Technical Symposium on Computer Science Education

SIGCSE 2006 Vendor Sessions

Thursday  10:30 AM - 11:45 AM, room 335 B

10:30 AM IT jobs are growing and evolving: Prepare your students for an ever-changing IT environment

There is a growing need for skilled IT professionals who understand how open standards-based enterprise solutions drive innovation. Almost half of the current workforce who understand large systems will be retiring in the next few years, and there are not enough skilled people to replace them. The world is becoming a giant service system, and researchers say most people affiliated with corporate IT departments will assume "business-facing" roles, focused not so much on gadgets and algorithms but corporate strategy, personnel and financial analysis. There is also a growing need for professionals who understand Service Oriented Architectures, Model-driven Development and Business Process Modeling. The bad news is that there are not enough skilled people in any of these areas to fill the slots available even this year. All of this is good news for Computer Science, Engineering and Information Systems departments. Graduates having large system and IT architectural skills have almost unlimited potential for high-paying jobs. This session will demonstrate how colleges and universities can obtain open standards, open source and IBM technologies, along with supporting courseware resources and faculty education. These programs ease the pain for faculty who are interested in modifying their courses to ensure students will have the right set of skills to qualify for tomorrow's jobs.

Thursday  2:00 PM - 3:15 PM, room 335 B

2:00 PM The next big thing ... today: Service Oriented Architecture (SOA)

Globalization, deregulation, and the unprecedented pace of technology change are forcing companies to search for ways to increase the flexibility of business processes that rely on an underlying IT infrastructure, and for ways to retain and reuse their existing assets. This means that more and more companies are turning to Service Oriented Architecture (SOA) as a way to create a flexible, robust infrastructure to model, assemble, deploy, manage and govern business processes for today's on-demand business environment. SOA is cost-effective, modular and scalable, which means that companies can implement an end-to-end solution that's customized to their unique business requirements. As companies turn to SOA, they will need skilled people to implement their solutions. Attend this session and find out how you can offer your students the needed skills to become part of the Service Oriented Architecture solution -- and revolution.

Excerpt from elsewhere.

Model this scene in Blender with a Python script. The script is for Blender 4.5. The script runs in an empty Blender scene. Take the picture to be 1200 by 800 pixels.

Thursday  4:00 PM - 5:15 PM, room 335 B

4:00 PM Solaris and the open source revolution: Opening curriculum opportunities

In the past year, a new age has dawned on Solaris: the innovative technologies in Solaris 10 have led to an unprecedented surge of interest. Sun's decision to open source Solaris and base future versions on the community at opens new vistas for operating systems course curriculum. This panel will share opportunities and experiences to enrich the CS curriculum with the use of live, production source of the most trusted commercial Unix in classes (without concerns over the right to do so), and will consider opportunities for research that connect directly with the vibrant OpenSolaris community.

Friday  10:30 AM - 10:50 AM 336 AB

10:30 AM Using Computer Gaming to Enhance Computer CS

This session will present the state and trends of CS and the state and trends of Computer Gaming and the opportunity to enhance CS curriculum with Computer gaming technologies and concepts. This effort has been demonstrated to improve student enrollment, retention and comprehension. The importance of assessment and publishing will also be discussed.

Friday  2:00 PM - 3:15 PM, room 335 B

2:00 PM Classroom Presenter: Supporting Active Learning with Tablet PCs

We will conduct a classroom demonstration showing how we use Tablet PCs in the classroom to incorporate student activities into lecture based pedagogy. The demonstration will be run as a mock classroom, using materials we have used in Computer Science classes at University of Washington and UCSD. We will be using Classroom Presenter, a classroom interaction system built on top of the Conference XP research platform.

Friday  4:00 PM - 5:30 PM, room 335 B

4:00 PM Developing Tablet PC Applications

This session will show participants how *easy* it is to develop Tablet PC applications. We will start with simple Ink overlays and learn how to collect Ink strokes from the user. We will see how to programmatically capture pen-related events, such as when the pen tip is near the writing surface, when it is down (touching the surface), and when the pen button has been pressed. If time remains, participants will learn how to use a recognizer to translate Ink strokes into text.

4:45 PM Advantages of Multicast in Educational Technology Software

The ConferenceXP team has been developing a platform for collaborative application development for nearly 5 years, and has accumulated significant experience in using multicast over wireless. Given the successes, and lack thereof, we've seen using multicast & unicast for developing wireless educational technology, we believe that there are significant advantages to using multicast, as well as reasons to be leary of unicast over wireless. Patrick Bristow, a research software engineer from Microsoft Research, will present information about the team's findings.

Saturday  11:00 AM - 12:40 PM, room 336 AB

11:00 AM Teaching Java Effectively Using NetBeans

The presentation will cover essential NetBeans features for CS1 (freshman Java course), CS2 (data structures), and GUI/Web programming (advanced level). The presentation will demonstrate how simple to use NetBeans, and how effective NetBeans is for teaching Java.